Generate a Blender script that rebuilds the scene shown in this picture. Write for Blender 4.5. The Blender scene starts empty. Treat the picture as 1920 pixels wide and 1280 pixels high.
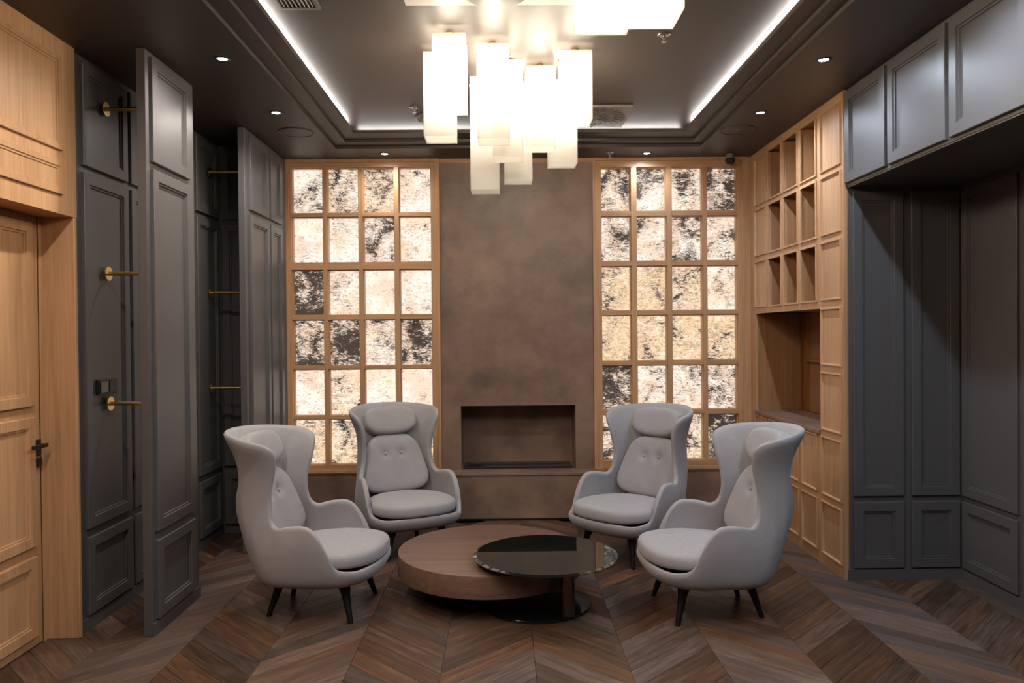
import bpy, bmesh, math, random
import numpy as np
from mathutils import Matrix, Vector

random.seed(7)
S = bpy.context.scene
COL = S.collection
PI = math.pi

# ------------------------------------------------------------------ camera
F_PX = 1420.0
CAM_H = 1.70
def nrm(v):
    v = np.array(v, float)
    return v / np.linalg.norm(v)
_Y = nrm([(943 - 960) / F_PX, (625 - 640) / F_PX, 1.0])      # room depth axis in camera frame (x right, y down, z forward)
_X = np.array([1, -0.009, 0.0])
_X = nrm(_X - _Y * _X.dot(_Y))
_Z = -np.cross(_Y, _X) if np.cross(_Y, _X)[1] > 0 else np.cross(_Y, _X)
M_ = np.stack([_X, _Y, _Z], 1)
cam = bpy.data.cameras.new('camera')
camo = bpy.data.objects.new('camera', cam)
COL.objects.link(camo)
mw = Matrix.Identity(4)
for i in range(3):
    mw[i][0] = M_[0][i]
    mw[i][1] = -M_[1][i]
    mw[i][2] = -M_[2][i]
mw[2][3] = CAM_H
camo.matrix_world = mw
cam.sensor_width = 36.0
cam.sensor_fit = 'HORIZONTAL'
cam.lens = F_PX / 1920 * 36
cam.clip_start = 0.05
cam.clip_end = 60
S.camera = camo

# ------------------------------------------------------------------ world, exposure, light levels
W = bpy.data.worlds.new('world')
S.world = W
W.use_nodes = True
W.node_tree.nodes['Background'].inputs[0].default_value = (0.5, 0.45, 0.42, 1)
W.node_tree.nodes['Background'].inputs[1].default_value = 0.0
S.view_settings.view_transform = 'Standard'
S.view_settings.look = 'None'
S.view_settings.gamma = 1
S.view_settings.use_curve_mapping = False
S.view_settings.exposure = 0.85
S.cycles.use_denoising = True
S.cycles.caustics_reflective = False
S.cycles.caustics_refractive = False
S.cycles.max_bounces = 10
S.cycles.diffuse_bounces = 5
S.cycles.transparent_max_bounces = 12
S.cycles.sample_clamp_indirect = 6

SPOT_W = {'left': 36.0, 'right': 35.0}          # ceiling downlights of the two rows
SPOT_COL = {'left': (1.0, 0.90, 0.80), 'right': (0.74, 0.85, 1.0)}
LED_E = 36.0            # cove strip radiance
ONYX_E = 0.64           # backlit stone
BULB_E = 210.0          # pendant bulbs
BULB_COL = (1.0, 0.86, 0.70)

# ------------------------------------------------------------------ room measures
H = 3.325
YB = 7.05
XL_DARK = -2.43
XL_OAK = -2.40
XL_DOOR = -2.59
XR = 2.315
YN = 5.115             # back of the dark nook
XN = 3.12              # side of the dark nook
YF = -1.2              # wall behind the camera
ZT = 3.45              # tray ceiling

# ------------------------------------------------------------------ materials
def new_mat(name):
    m = bpy.data.materials.new(name)
    m.use_nodes = True
    nt = m.node_tree
    return m, nt, nt.nodes, nt.links, nt.nodes['Principled BSDF']

def plain(name, col, rough=0.5, metal=0.0, spec=0.5, bump=0.0, bscale=200, var=0.0):
    m, nt, N, L, b = new_mat(name)
    b.inputs['Base Color'].default_value = (*col, 1)
    b.inputs['Roughness'].default_value = rough
    b.inputs['Metallic'].default_value = metal
    b.inputs['Specular IOR Level'].default_value = spec
    tc = N.new('ShaderNodeTexCoord')
    nz = N.new('ShaderNodeTexNoise')
    nz.inputs['Scale'].default_value = bscale
    nz.inputs['Detail'].default_value = 3
    L.new(tc.outputs['Object'], nz.inputs['Vector'])
    if bump:
        bp = N.new('ShaderNodeBump')
        bp.inputs['Strength'].default_value = bump
        bp.inputs['Distance'].default_value = 0.002
        L.new(nz.outputs['Fac'], bp.inputs['Height'])
        L.new(bp.outputs['Normal'], b.inputs['Normal'])
    if var:
        n2 = N.new('ShaderNodeTexNoise')
        n2.inputs['Scale'].default_value = 3
        n2.inputs['Detail'].default_value = 4
        L.new(tc.outputs['Object'], n2.inputs['Vector'])
        mx = N.new('ShaderNodeMix')
        mx.data_type = 'RGBA'
        mx.inputs['A'].default_value = (*[c * (1 - var) for c in col], 1)
        mx.inputs['B'].default_value = (*[c * (1 + var) for c in col], 1)
        L.new(n2.outputs['Fac'], mx.inputs['Factor'])
        L.new(mx.outputs['Result'], b.inputs['Base Color'])
    return m

def emis(name, col, strength):
    m, nt, N, L, b = new_mat(name)
    b.inputs['Base Color'].default_value = (*col, 1)
    b.inputs['Emission Color'].default_value = (*col, 1)
    b.inputs['Emission Strength'].default_value = strength
    return m

def wood(name, c0, c1, c2, rough=0.42, axis='Z', rnd=0.12, scale=1.0):
    """fine straight grain along one axis"""
    m, nt, N, L, b = new_mat(name)
    geo = N.new('ShaderNodeNewGeometry')
    oi = N.new('ShaderNodeObjectInfo')
    add = N.new('ShaderNodeVectorMath')
    add.operation = 'ADD'
    sc = N.new('ShaderNodeVectorMath')
    sc.operation = 'SCALE'
    sc.inputs['Scale'].default_value = 7.0
    cmb = N.new('ShaderNodeCombineXYZ')
    for k in range(3):
        L.new(oi.outputs['Random'], cmb.inputs[k])
    L.new(cmb.outputs[0], sc.inputs[0])
    L.new(geo.outputs['Position'], add.inputs[0])
    L.new(sc.outputs[0], add.inputs[1])
    mp = N.new('ShaderNodeMapping')
    s = {'X': (1.2, 34, 34), 'Y': (34, 1.2, 34), 'Z': (34, 34, 1.2)}[axis]
    mp.inputs['Scale'].default_value = [v * scale for v in s]
    L.new(add.outputs[0], mp.inputs['Vector'])
    n1 = N.new('ShaderNodeTexNoise')
    n1.inputs['Scale'].default_value = 1.0
    n1.inputs['Detail'].default_value = 6
    n1.inputs['Roughness'].default_value = 0.65
    n1.inputs['Distortion'].default_value = 0.4
    L.new(mp.outputs[0], n1.inputs['Vector'])
    mp2 = N.new('ShaderNodeMapping')
    mp2.inputs['Scale'].default_value = [v * scale * (5 if v > 5 else 2.5) for v in s]
    L.new(add.outputs[0], mp2.inputs['Vector'])
    n2 = N.new('ShaderNodeTexNoise')
    n2.inputs['Scale'].default_value = 1.0
    n2.inputs['Detail'].default_value = 2
    L.new(mp2.outputs[0], n2.inputs['Vector'])
    cr = N.new('ShaderNodeValToRGB')
    cr.color_ramp.elements[0].position = 0.28
    cr.color_ramp.elements[0].color = (*c0, 1)
    cr.color_ramp.elements[1].position = 0.72
    cr.color_ramp.elements[1].color = (*c2, 1)
    e = cr.color_ramp.elements.new(0.5)
    e.color = (*c1, 1)
    mm = N.new('ShaderNodeMath')
    mm.operation = 'MULTIPLY_ADD'
    mm.inputs[1].default_value = 0.35
    L.new(n2.outputs['Fac'], mm.inputs[0])
    m3 = N.new('ShaderNodeMath')
    m3.operation = 'MULTIPLY_ADD'
    m3.inputs[1].default_value = 0.75
    m3.inputs[2].default_value = -0.05
    L.new(n1.outputs['Fac'], m3.inputs[0])
    L.new(m3.outputs[0], mm.inputs[2])
    L.new(mm.outputs[0], cr.inputs['Fac'])
    hsv = N.new('ShaderNodeHueSaturation')
    rv = N.new('ShaderNodeMath')
    rv.operation = 'MULTIPLY_ADD'
    rv.inputs[1].default_value = 2 * rnd
    rv.inputs[2].default_value = 1 - rnd
    L.new(oi.outputs['Random'], rv.inputs[0])
    L.new(rv.outputs[0], hsv.inputs['Value'])
    L.new(cr.outputs['Color'], hsv.inputs['Color'])
    L.new(hsv.outputs['Color'], b.inputs['Base Color'])
    b.inputs['Roughness'].default_value = rough
    bp = N.new('ShaderNodeBump')
    bp.inputs['Strength'].default_value = 0.12
    bp.inputs['Distance'].default_value = 0.002
    L.new(mm.outputs[0], bp.inputs['Height'])
    L.new(bp.outputs['Normal'], b.inputs['Normal'])
    return m

OAK = wood('oak_vertical', (0.37, 0.198, 0.098), (0.48, 0.278, 0.146), (0.58, 0.352, 0.195), rnd=0.06)
OAK_Y = wood('oak_along_y', (0.37, 0.198, 0.098), (0.48, 0.278, 0.146), (0.58, 0.352, 0.195), axis='Y', rnd=0.06)
OAK_X = wood('oak_along_x', (0.37, 0.198, 0.098), (0.48, 0.278, 0.146), (0.58, 0.352, 0.195), axis='X', rnd=0.06)
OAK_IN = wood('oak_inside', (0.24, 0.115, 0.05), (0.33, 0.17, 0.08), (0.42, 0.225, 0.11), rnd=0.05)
TABLE_WOOD = wood('table_walnut', (0.095, 0.050, 0.033), (0.145, 0.082, 0.056), (0.20, 0.118, 0.082), axis='X', rnd=0.0, scale=0.8)
DARK = plain('charcoal_lacquer', (0.085, 0.081, 0.083), 0.42, bump=0.03, bscale=400, var=0.05)
CEIL = plain('ceiling_paint_dark', (0.045, 0.034, 0.029), 0.48, bump=0.02, bscale=60, var=0.06)
BLACK = plain('black_metal', (0.012, 0.012, 0.013), 0.4)
BLACKGL = plain('black_gloss', (0.008, 0.009, 0.009), 0.12)
BRASS = plain('brushed_brass', (0.72, 0.48, 0.20), 0.28, metal=1.0)
LEGM = plain('black_stained_ash', (0.008, 0.007, 0.007), 0.42, spec=0.25)
GREYM = plain('grey_metal', (0.17, 0.15, 0.14), 0.45, metal=0.2)
SHELLW = plain('white_metal', (0.72, 0.70, 0.66), 0.5)
STEEL = plain('steel', (0.5, 0.48, 0.46), 0.25, metal=1.0)
DOMEG = plain('smoked_dome', (0.02, 0.02, 0.02), 0.08)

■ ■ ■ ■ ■

• PROBLEM TO WORK ON: Please reproduce the listing exactly from its opening line through the line that contains "PI = math.pi", both included, with all pictures omitted.

• WRITTEN RESPONSE:
Generate a Blender script that rebuilds the scene shown in this picture. Write for Blender 4.5. The Blender scene starts empty. Treat the picture as 1920 pixels wide and 1280 pixels high.
import bpy, bmesh, math, random
import numpy as np
from mathutils import Matrix, Vector

random.seed(7)
S = bpy.context.scene
COL = S.collection
PI = math.pi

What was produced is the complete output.